ARTÍCULO
TITULO

Sea-Surface Small Target Detection Based on Improved Markov Transition Fields

Ru Ye    
Hongyan Xing and Xing Zhou    

Resumen

Addressing the limitations of manually extracting features from small maritime target signals, this paper explores Markov transition fields and convolutional neural networks, proposing a detection method for small targets based on an improved Markov transition field. Initially, the raw data undergo a Fourier transform, feature fusion is performed on the series, and a spectrogram is generated using Markov transition fields to extract radar data features from both the time domain and frequency domain, providing a more comprehensive data representation for the detector.
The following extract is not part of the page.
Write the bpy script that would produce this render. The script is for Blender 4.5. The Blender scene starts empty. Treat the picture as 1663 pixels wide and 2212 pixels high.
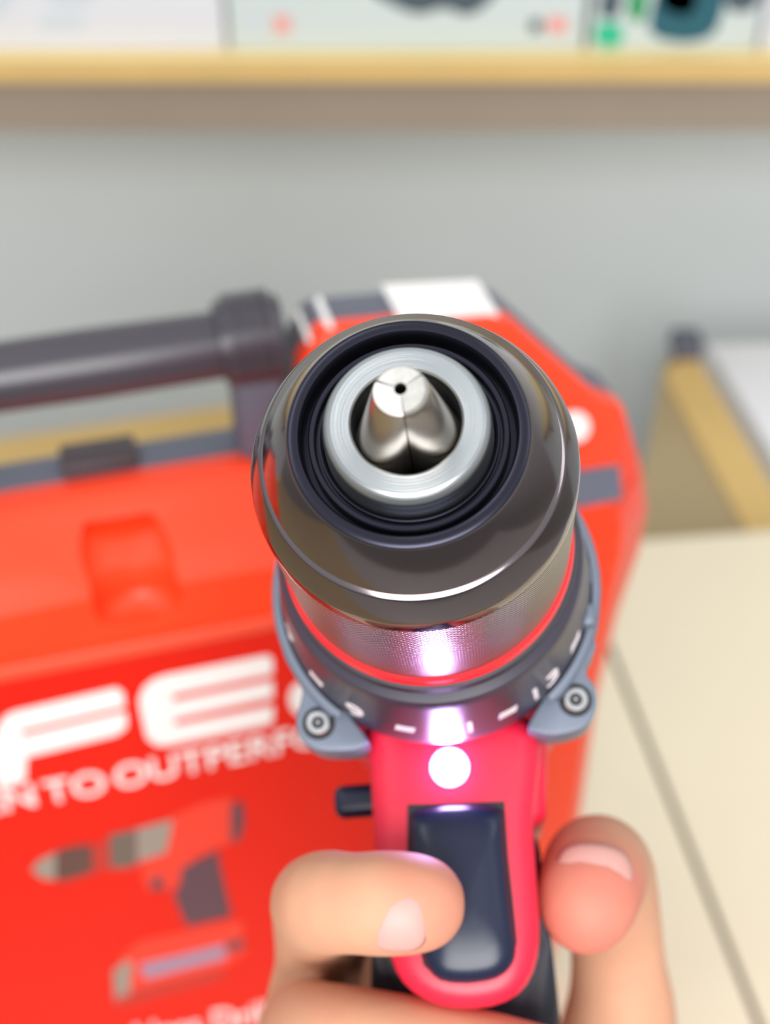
import bpy, bmesh, math, random
from mathutils import Vector, Matrix
from mathutils.bvhtree import BVHTree
random.seed(4)
C = bpy.context.scene.collection
SC = bpy.context.scene
PI = math.pi
MM = 0.001

# ---------------------------------------------------------------- camera
FPX = 2900.0                        # focal length in pixels of the 1663 wide frame
PITCH = math.radians(40)
cam_d = bpy.data.cameras.new('camera')
cam = bpy.data.objects.new('camera', cam_d)
C.objects.link(cam)
cam.location = (0, 0, 1.442)
cam.rotation_euler = (PI / 2 - PITCH, 0, 0)
cam_d.sensor_fit = 'HORIZONTAL'
cam_d.sensor_width = 36
cam_d.lens = 36 * FPX / 1663
cam_d.clip_start = 0.01
cam_d.dof.use_dof = True
cam_d.dof.focus_distance = 0.188
cam_d.dof.aperture_fstop = 17.0
SC.camera = cam
CM = Matrix.Translation(cam.location) @ cam.rotation_euler.to_matrix().to_4x4()
CI = CM.inverted()

def at(px, py, z):
    """world point seen at a pixel of the photograph, at depth z metres"""
    return CM @ Vector(((px - 831.5) / FPX * z, (1106 - py) / FPX * z, -z))

def ray_plane(px, py, p0, n):
    o = CM.translation
    d = at(px, py, 1.0) - o
    return o + d * ((p0 - o).dot(n) / d.dot(n))

def on_z(px, py, z):
    return ray_plane(px, py, Vector((0, 0, z)), Vector((0, 0, 1)))

# ---------------------------------------------------------------- world, lights, exposure
SC.view_settings.view_transform = 'Standard'
SC.view_settings.look = 'None'
SC.view_settings.gamma = 1
SC.view_settings.use_curve_mapping = False
SC.view_settings.exposure = 0.0
W = bpy.data.worlds.new('World'); SC.world = W; W.use_nodes = True
nt = W.node_tree; nt.nodes.clear()
wo = nt.nodes.new('ShaderNodeOutputWorld'); bg = nt.nodes.new('ShaderNodeBackground')
tc = nt.nodes.new('ShaderNodeTexCoord'); sx = nt.nodes.new('ShaderNodeSeparateXYZ')
mr = nt.nodes.new('ShaderNodeMapRange'); cr = nt.nodes.new('ShaderNodeValToRGB')
mr.inputs[1].default_value = -1; mr.inputs[2].default_value = 1
nt.links.new(tc.outputs['Generated'], sx.inputs[0]); nt.links.new(sx.outputs[2], mr.inputs[0])
nt.links.new(mr.outputs[0], cr.inputs[0]); nt.links.new(cr.outputs[0], bg.inputs[0]); nt.links.new(bg.outputs[0], wo.inputs[0])
cr.color_ramp.elements[0].position = 0.30; cr.color_ramp.elements[0].color = (0.30, 0.28, 0.26, 1)
cr.color_ramp.elements[1].position = 0.85; cr.color_ramp.elements[1].color = (0.95, 0.98, 1.0, 1)
e = cr.color_ramp.elements.new(0.52); e.color = (0.72, 0.70, 0.68, 1)
bg.inputs[1].default_value = 0.92

def area(name, loc, target, sx_, sy_, power, col=(1, 1, 1)):
    l = bpy.data.lights.new(name, 'AREA'); l.shape = 'RECTANGLE'; l.size = sx_; l.size_y = sy_
    l.energy = power; l.color = col
    o = bpy.data.objects.new(name, l); C.objects.link(o); o.location = loc
    o.rotation_euler = (Vector(target) - Vector(loc)).to_track_quat('-Z', 'Y').to_euler()
    return o
area('ceiling_and_fill_light', (-0.75, 0.15, 2.75), (-0.4, 0.5, 0.8), 0.25, 1.2, 5, (1, 0.98, 0.95))
area('ceiling_and_fill_light', (0.75, 0.1, 2.75), (0.4, 0.5, 0.8), 0.25, 1.2, 4, (1, 0.98, 0.95))
area('ceiling_and_fill_light', (0.0, -1.1, 2.0), (0, 1.3, 1.25), 1.0, 0.9, 36, (1, 0.99, 0.98))  # added fill behind the camera to brighten the back wall, no real fixture

# ---------------------------------------------------------------- materials
def lin(c):
    return tuple(((v / 255) / 12.92 if v / 255 <= 0.04045 else (((v / 255) + 0.055) / 1.055) ** 2.4) for v in c) + (1,)

def mat(name, rgb, rough=0.5, metal=0.0, noise=0.0, scale=30.0, bump=0.0, bscale=400.0, bdist=0.0002, coat=0.0, sss=0.0, spec=0.5, raw=False):
    m = bpy.data.materials.new(name); m.use_nodes = True
    n = m.node_tree; p = n.nodes['Principled BSDF']
    col = rgb if raw else lin(rgb)
    p.inputs['Base Color'].default_value = col
    p.inputs['Roughness'].default_value = rough
    p.inputs['Metallic'].default_value = metal
    p.inputs['Specular IOR Level'].default_value = spec
    p.inputs['Coat Weight'].default_value = coat
    p.inputs['Coat Roughness'].default_value = 0.1
    if sss:
        p.inputs['Subsurface Weight'].default_value = sss
        p.inputs['Subsurface Radius'].default_value = (1, 0.35, 0.2)
        p.inputs['Subsurface Scale'].default_value = 0.004
    t = n.nodes.new('ShaderNodeTexCoord')
    if noise:
        tx = n.nodes.new('ShaderNodeTexNoise'); tx.inputs['Scale'].default_value = scale; tx.inputs['Detail'].default_value = 5
        n.links.new(t.outputs['Object'], tx.inputs['Vector'])
        mx = n.nodes.new('ShaderNodeMix'); mx.data_type = 'RGBA'
        mx.inputs[6].default_value = tuple(v * (1 - noise) for v in col[:3]) + (1,)
        mx.inputs[7].default_value = tuple(min(1, v * (1 + noise)) for v in col[:3]) + (1,)
        n.links.new(tx.outputs['Fac'], mx.inputs[0]); n.links.new(mx.outputs[2], p.inputs['Base Color'])
    if bump:
        tx = n.nodes.new('ShaderNodeTexNoise'); tx.inputs['Scale'].default_value = bscale; tx.inputs['Detail'].default_value = 3
        n.links.new(t.outputs['Object'], tx.inputs['Vector'])
        b = n.nodes.new('ShaderNodeBump'); b.inputs['Strength'].default_value = bump; b.inputs['Distance'].default_value = bdist
        n.links.new(tx.outputs['Fac'], b.inputs['Height']); n.links.new(b.outputs[0], p.inputs['Normal'])
    return m

M = {}
M['wall'] = mat('grey_paint', (216, 222, 222), 0.8, noise=0.05, scale=2.5, bump=0.2, bscale=60, bdist=0.001)
M['floor'] = mat('floor_tile', (190, 185, 178), 0.4, noise=0.05, scale=6)
M['ochre'] = mat('ochre_edging', (206, 174, 112), 0.5, noise=0.10, scale=12)
M['shelf_top'] = mat('pale_wood', (236, 212, 150), 0.5, noise=0.06, scale=10)
M['rail'] = mat('grey_brown_wood', (150, 136, 122), 0.7, noise=0.10, scale=9)
M['counter'] = mat('brown_board', (160, 142, 108), 0.7, noise=0.12, scale=8)
M['white'] = mat('white_board', (214, 217, 226), 0.5, noise=0.02, scale=8)
M['greenwhite'] = mat('pale_card', (200, 212, 214), 0.5, noise=0.03, scale=8)
M['cabinet'] = mat('cabinet_white', (238, 240, 246), 0.5)
M['card'] = mat('cream_card', (212, 200, 176), 0.75, noise=0.03, scale=14)
M['seam'] = mat('dark_seam', (90, 80, 62), 0.8)  # dark carton body colour, seen in the gap between the flaps
M['dark'] = mat('dark_print', (70, 84, 94), 0.5)
M['teal'] = mat('teal_print', (40, 180, 140), 0.4)
M['green'] = mat('green_print', (20, 140, 80), 0.4)
M['darkteal'] = mat('dark_teal_print', (30, 90, 105), 0.4)
M['lilac'] = mat('lilac_print', (140, 145, 178), 0.4)
M['pinkred'] = mat('pink_print', (226, 150, 146), 0.5)
M['palegrey'] = mat('pale_grey_print', (196, 204, 212), 0.5)
M['case_red'] = mat('case_red_plastic', (1, 1, 1), 0.42, spec=0.4)
M['sticker_red'] = mat('sticker_red', (208, 22, 2), 0.5, spec=0.25)
M['ledge_lit_red'] = mat('ledge_lit_red', (222, 72, 44), 0.5)  # paler red: the light the ledge catches is put into its colour
M['case_grey'] = mat('case_grey_plastic', (88, 90, 104), 0.5, bump=0.1)
M['case_dark'] = mat('case_dark_plastic', (60, 50, 54), 0.5)
M['handle'] = mat('handle_plastic', (58, 54, 62), 0.32)
M['print_white'] = mat('white_print', (226, 223, 221), 0.6)
M['print_brown'] = mat('brown_print', (88, 60, 54), 0.6)
M['print_grey'] = mat('grey_print', (100, 88, 80), 0.6)
M['print_lgrey'] = mat('light_grey_print', (140, 130, 120), 0.6)
M['print_red'] = mat('lighter_red_print', (218, 52, 32), 0.6)
M['print_dred'] = mat('dull_red_print', (176, 44, 34), 0.6)
M['print_plum'] = mat('plum_print', (84, 56, 66), 0.6)
M['print_violet'] = mat('violet_print', (146, 124, 146), 0.6)
# drill
M['chrome'] = mat('black_chrome', (0.18, 0.155, 0.165, 1), 0.13, 1.0, raw=True, bump=0.03, bscale=900, bdist=0.00003)
M['blackened'] = mat('blackened_steel', (0.030, 0.030, 0.045, 1), 0.28, 0.9, raw=True)
M['steel'] = mat('turned_steel', (0.44, 0.47, 0.49, 1), 0.32, 1.0, raw=True)
M['jaw'] = mat('jaw_steel', (0.42, 0.375, 0.33, 1), 0.24, 1.0, raw=True, noise=0.08, scale=200, bump=0.05, bscale=1500, bdist=0.00003)
M['jawtip'] = mat('worn_tip_steel', (0.66, 0.64, 0.61, 1), 0.38, 1.0, raw=True, noise=0.25, scale=900, bump=0.3, bscale=2500, bdist=0.00004)
M['hole'] = mat('hole_black', (12, 12, 16), 0.6)
M['ring_red'] = mat('ring_red', (232, 34, 44), 0.4)
M['clutch'] = mat('clutch_plastic', (50, 46, 60), 0.36, 0.0, spec=0.5)
M['gear'] = mat('gear_grey', (104, 112, 127), 0.45, 0.25, bump=0.1, bscale=1500, bdist=0.00005)
M['drill_red'] = mat('drill_red', (216, 28, 60), 0.4, sss=0.15, bump=0.1, bscale=2000, bdist=0.00004)
M['rubber'] = mat('rubber', (30, 33, 46), 0.55, bump=0.3, bscale=1500, bdist=0.0001)
M['gloss_black'] = mat('trigger_plastic', (21, 28, 52), 0.3, spec=0.4)
M['screw'] = mat('screw_steel', (0.72, 0.72, 0.74, 1), 0.2, 1.0, raw=True)
M['number'] = mat('number_paint', (226, 216, 220), 0.5)
M['nail'] = mat('fingernail', (206, 150, 142), 0.45, sss=0.2, spec=0.3)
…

Then, the InceptionResnetV2 network is employed as a classifier, setting decision thresholds based on the softmax layer?s output, thus achieving controllable false alarms in the detection of small maritime targets. Additionally, transfer learning is introduced to address the issue of sample imbalance. The IPIX dataset is used for experimental verification. The experimental results show that the proposed detection method can deeply mine the differences between targets and the maritime clutter background, demonstrating superior detection performance. When the observation time is set to 1.024 s, the IMIRV2 detector performs best. Cross-validation with different data preprocessing methods and classification models reveals a significant advantage in the performance of the IMIRV2 detector, especially at low signal-to-noise ratios. Finally, a comparison with the performance of existing detectors indicates that the proposed method offers certain improvements.